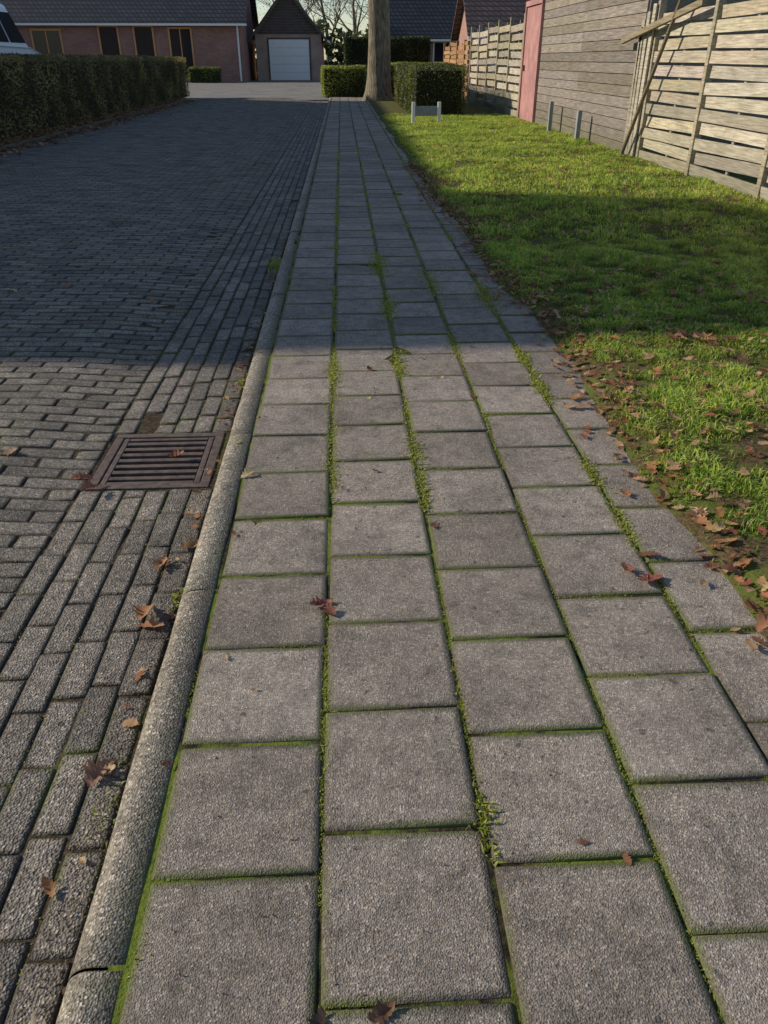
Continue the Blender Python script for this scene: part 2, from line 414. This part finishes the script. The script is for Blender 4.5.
for nm,n,y0,y1,hh,ww in (('grass_near',220000,1.0,6.0,.033,.0050),('grass_far',150000,6.0,21.5,.040,.010)):
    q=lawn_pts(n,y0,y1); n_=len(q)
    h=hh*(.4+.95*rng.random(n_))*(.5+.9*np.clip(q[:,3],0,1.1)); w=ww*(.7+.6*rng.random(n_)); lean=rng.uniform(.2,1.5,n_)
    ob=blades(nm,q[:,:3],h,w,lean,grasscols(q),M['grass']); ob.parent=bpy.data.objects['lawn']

# grass/moss in joints
pts=[];hs=[]
def clump(x,y,r,n,h,z=-.0045,sx=.35):
    for _ in range(n):
        pts.append((x+random.gauss(0,r*sx),y+random.gauss(0,r),z)); hs.append(h*random.uniform(.4,1.2))
for jx,amt in ((-.07,.8),(.23,1.),(.53,.9),(.83,.95)):
    y=.3
    while y<14:
        k=nz(jx*7,y,1.3,13)+.35*nz(jx,y,5,3)
        if k>-.03-.14*amt+ (.1 if y<1.4 else -.1 if y<6 else 0):
            clump(jx+random.gauss(0,.002),y,.014,int(16+22*random.random()*amt),.006+.007*max(0,k),sx=.27)
        y+=.020
y=.4
while y<9:
    if nz(3,y,1.9,41)>.18: clump(-.372,y,.014,10,.005,sx=.2)
    y+=.02
for (x,y,r,n,h) in ((.235,.93,.035,180,.016),(.235,2.2,.07,420,.012),(.235,2.5,.09,600,.014),(.235,2.85,.08,460,.014),(-.07,3.0,.10,700,.011),(-.07,3.4,.10,700,.011),(-.07,2.3,.10,620,.010),(-.07,2.65,.10,500,.010),
    (.83,1.95,.07,400,.015),(.83,2.3,.07,380,.014),(.83,3.1,.09,500,.018),(.83,3.5,.08,400,.018),(.53,2.8,.06,260,.012),(.53,3.7,.1,300,.012),(.23,3.4,.1,460,.014),(.23,4.4,.15,500,.02),(.23,5.4,.2,500,.02),(.53,4.9,.2,500,.02),(.83,4.6,.2,500,.024),
    (.53,1.13,.02,40,.008),(.83,1.55,.02,60,.010)):
    clump(x,y,r,n,h,sx=.18 if r>.04 else .28)
for _ in range(40):
    y=random.uniform(3,14); clump(random.choice([-.07,.23,.53,.83]),y,.06,110,.017,sx=.22)
for c in range(5):
    for k in range(45):
        y=offs[c]-2*PT+PT*k
        xx=-.37+.3*c
        if random.random()<.4:
            L_=random.uniform(.03,.25); xs0=xx+random.choice([0,.3-L_])
            for _ in range(int(L_*420)): pts.append((xs0+random.random()*L_,y+random.gauss(0,.0018),-.0045)); hs.append(.005*random.uniform(.4,1.2))
for (x,y,r,n,h) in ((-.50,5.7,.1,200,.05),(-.49,1.72,.02,30,.02),(-.50,1.05,.05,60,.012),(-.36,.70,.02,30,.008),(-.48,3.4,.05,60,.02)):
    clump(x,y,r,n,h,z=-.065 if x<-.4 else -.0045)
for _ in range(3000):
    y=random.uniform(.3,9); c=random.randint(0,6)
    if nz(c*3,y,1.6,21)<.12: continue
    if GR[2]<y<GR[3]: continue
    pts.append((-.483-CW*c+random.gauss(0,.0022),y,zs(-.48-CW*c,y)-.005)); hs.append(.006*random.uniform(.5,1.4))
pts=np.array(pts); hs=np.array(hs); n_=len(pts)
t=rng.random((n_,1)); cols=np.array([[.22,.28,.04]])*(1-t)+np.array([[.46,.45,.13]])*t
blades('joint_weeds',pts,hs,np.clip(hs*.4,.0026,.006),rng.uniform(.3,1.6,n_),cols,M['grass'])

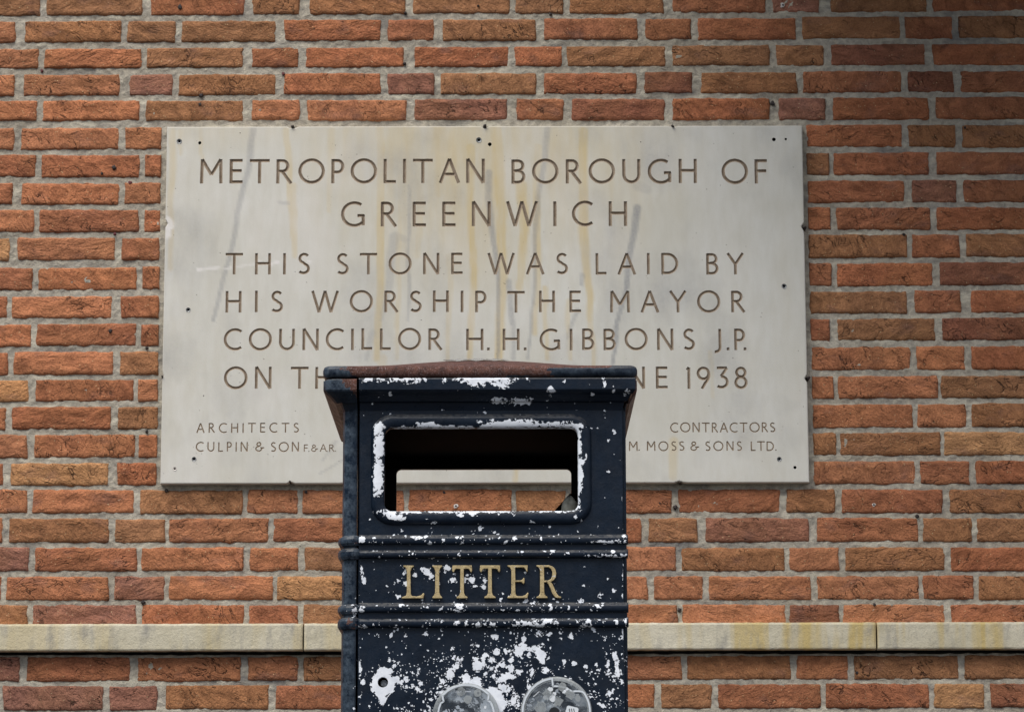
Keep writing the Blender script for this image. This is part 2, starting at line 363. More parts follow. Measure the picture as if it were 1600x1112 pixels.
# every course as seen: joints between bricks (photo px), top/bottom at the left and right frame edge, colours
ROWS = [
 (-9,24,-17,16,[(64,75),(224,238),(383,397),(469,486),(635,648),(798,808),(881,893),(1038,1053),(1198,1209),(1281,1300),(1449,1460)],'bbrbbbbbrpbr'),
 (35,66,26,58,[(25,41),(191,201),(275,286),(432,446),(596,608),(680,694),(839,852),(998,1011),(1081,1093),(1245,1256),(1408,1417),(1489,1500)],'obbbrrbrrrbrb'),
 (78,106,69,100,[(62,72),(222,232),(381,396),(467,480),(633,650),(796,807),(879,888),(1041,1052),(1204,1215),(1289,1301),(1447,1460)],'oobrrrrbbbdr'),
 (118,149,111,142,[(24,39),(188,204),(271,281),(432,446),(596,608),(680,691),(839,852),(996,1009),(1083,1098),(1247,1257),(1410,1421),(1492,1503)],'oopbrpbrdbrdr'),
 (159,188,152,185,[(59,69),(219,230),(381,395),(470,482),(636,650),(794,810),(882,896),(1040,1053),(1204,1219),(1291,1304),(1453,1465)],'oobooprdrprr'),
 (201,233,195,228,[(23,35),(187,198),'X',(1411,1422),(1494,1506)],'ooorbb'),
 (243,276,238,271,[(57,67),(219,229),'X',(1297,1305),(1453,1466)],'rrrbrr'),
 (287,318,281,314,[(21,36),(187,197),'X',(1415,1427),(1496,1508)],'roorpr'),
 (329,362,324,357,[(55,64),(218,228),'X',(1299,1310),(1455,1467)],'orrrrr'),
 (373,406,366,400,[(16,29),(181,192),'X',(1419,1428),(1501,1512)],'torbrb'),
 (419,452,410,444,[(52,62),(215,225),'X',(1301,1310),(1459,1471)],'rorrrd'),
 (464,496,454,487,[(13,21),(176,191),'X',(1419,1432),(1503,1520)],'rorbrr'),
 (508,541,497,530,[(50,59),(214,223),'X',(1298,1311),(1463,1474)],'orrrbd'),
 (551,585,541,576,[(14,24),(178,190),'X',(1424,1435),(1509,1521)],'roboor'),
 (595,627,587,620,[(46,57),(210,218),'X',(1304,1312),(1467,1473)],'trooob'),
 (637,670,631,666,[(10,21),(175,186),'X',(1428,1436),(1512,1521)],'orboob'),
 (680,714,675,709,[(44,55),(212,219),'X',(1308,1315),(1472,1478)],'ooobbt'),
 (724,757,720,754,[(6,19),(171,185),'X',(1432,1441),(1516,1527)],'rtrorr'),
 (766,801,765,800,[(44,53),(210,221),(380,389),(466,475),(633,641),(801,809),(885,895),(1051,1062),(1220,1231),(1307,1318),(1474,1487)],'oobooobrrbrb'),
 (810,846,810,845,[(5,16),(172,182),(259,266),(421,429),(587,598),(672,683),(840,850),(1004,1016),(1091,1105),(1265,1279),(1436,1445),(1521,1529)],'obboroorbprbb'),
 (856,891,855,890,[(46,57),(215,223),(382,393),(467,478),(636,646),(803,813),(890,900),(1058,1067),(1227,1236),(1312,1323),(1478,1488)],'proobroobobr'),
 (901,936,900,935,[(3,12),(171,181),(259,267),(428,435),(594,604),(680,690),(848,858),(1014,1025),(1100,1110),(1269,1279),(1437,1446),(1523,1532)],'ropotoooooorb'),
 (945,979,945,979,[(44,53),(214,224),(382,391),(466,476),(635,645),(803,813),(890,900),(1061,1068),(1229,1237),(1313,1320),(1478,1489)],'bprrboooodor'),
 (1027,1063,1024,1059,[(31,44),(204,217),(378,390),(466,477),(638,648),(808,818),(892,902),(1067,1076),(1237,1247),(1326,1337),(1499,1510)],'proobooobobb'),
 (1072,1108,1068,1104,[(162,173),(247,261),(421,433),(592,602),(680,690),(850,862),(1025,1036),(1114,1124),(1284,1293),(1453,1462),(1539,1551)],'ppbrooobrrtd'),
]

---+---

§ **Your instructions**: Copy nothing but the lines from the top of the material through the line holding "for nm,n,y0,y1,hh,ww in", exactly as written; omit pictures.

§ **Full solution**:
Continue the Blender Python script for this scene: part 2, from line 414. This part finishes the script. The script is for Blender 4.5.
for nm,n,y0,y1,hh,ww in (('grass_near',220000,1.0,6.0,.033,.0050),('grass_far',150000,6.0,21.5,.040,.010)):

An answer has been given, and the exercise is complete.